COLUMN: Musical March Madness: which bands are throwing hands? | #students | #parents


Ah, the inevitable March Madness crossover article. Someone always has to try and recontextualize the tournament. This year, I am going to do a literal battle of the bands. If artists were to get into an actual fistfight, who would win? And why? 

Maroon 5 vs. Imagine Dragons 

Two of the world’s biggest radio pop bands. Who wins? Imagine Dragons. Easily. 

The lead singer of Imagine Dragons is jacked. He is absolutely torqued. After looking at an image of him I take back every negative thing I’ve ever published about his band as he could totally crack my skull like a walnut. 

Maroon 5 may have the numerical advantage. Apparently they have six members after multi-instrumentalist Sam Farrar joined the band in 2016. But, to the public, Maroon 5 is one man, Adam Levine. I only know Sam Farrar’s name because I had to research the number of band members for this column. I will certainly forget his name right after I send this up to management. 

Adam Levine will be getting stamped out like a summer bonfire while the other members of the band are running samples through Pro Tools and messing around with a trombone. 

Wallows vs. COIN

Wallows, the scrappy youngsters fronted by Clay Jensen from “13 Reasons Why” or COIN, the sugary sweet, alt-pop band? 

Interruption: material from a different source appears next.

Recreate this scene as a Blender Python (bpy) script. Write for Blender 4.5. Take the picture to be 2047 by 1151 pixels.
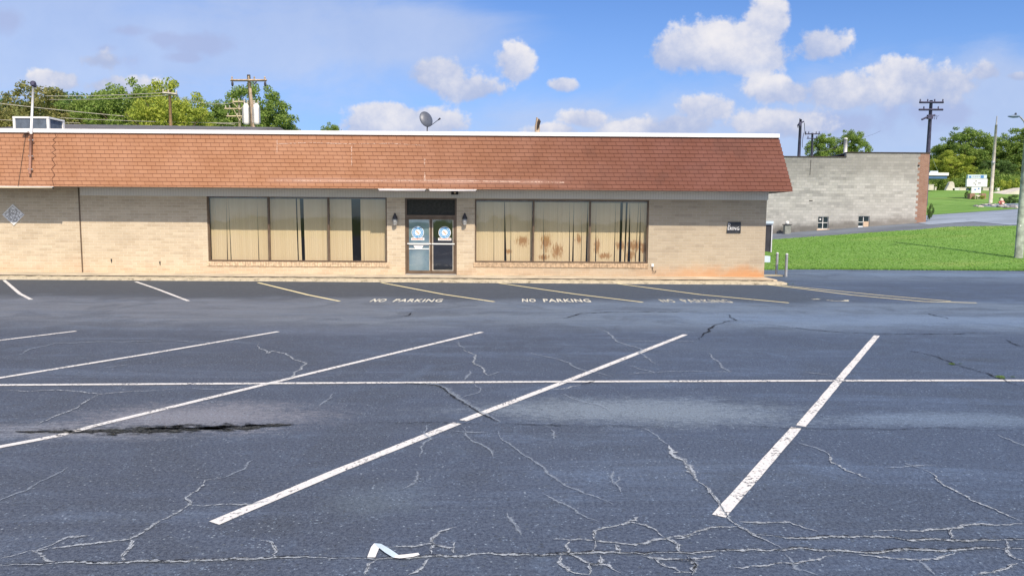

This one is tough. Both groups have three members. Both make easily-digestible, melodic indie rock. Every song is infused with a spritely, youthful energy. Every song feels like an endless summer. 

Both of these bands look like they would be terrible at fighting. A few punches would be thrown and then they would call a truce. Hopefully, things would end with a collab. That would be pretty tight. 

Arctic Monkeys vs. the 1975

Two legends of 2013 Tumblr. The British bastions of crossover pop hits. 

This is another fight that doesn’t seem like it would be particularly close. I really do love the 1975, but based on Arctic Monkeys’ entire catalogue, I think there’s more of a viscous energy there. 

With more straightforward rock tracks like “You Probably Couldn’t See for the Lights but You Were Staring Straight at Me” and “From the Ritz to the Rubble,” Arctic Monkeys would dismantle the 1975. 

The Killers vs. The National

The Killers are winning this one. The National would wave a white flag immediately and then sit around and talk about a bunch of really upsetting things. 

MGMT vs. Passion Pit 

This one is tough. Both make danceable, exciting synthpop. Both have had songs in a FIFA game, which is a bizarre sign that they’ve crossed over to the mainstream. But I think MGMT has this one. 

I feel like they’d win by tapping into some bizarre, otherworldly powers. They’d be flying around and shooting lasers from their eyes like Superman. One time I listened to “Electric Feel” for two hours straight and I felt like I was on the cusp of levitation and telepathy. 

Passion Pit is great. They’ve made some incredible tracks, but I feel like MGMT made some deal with the devil so they could make the beat to “Kids.” They’ve got to have some dark powers or something.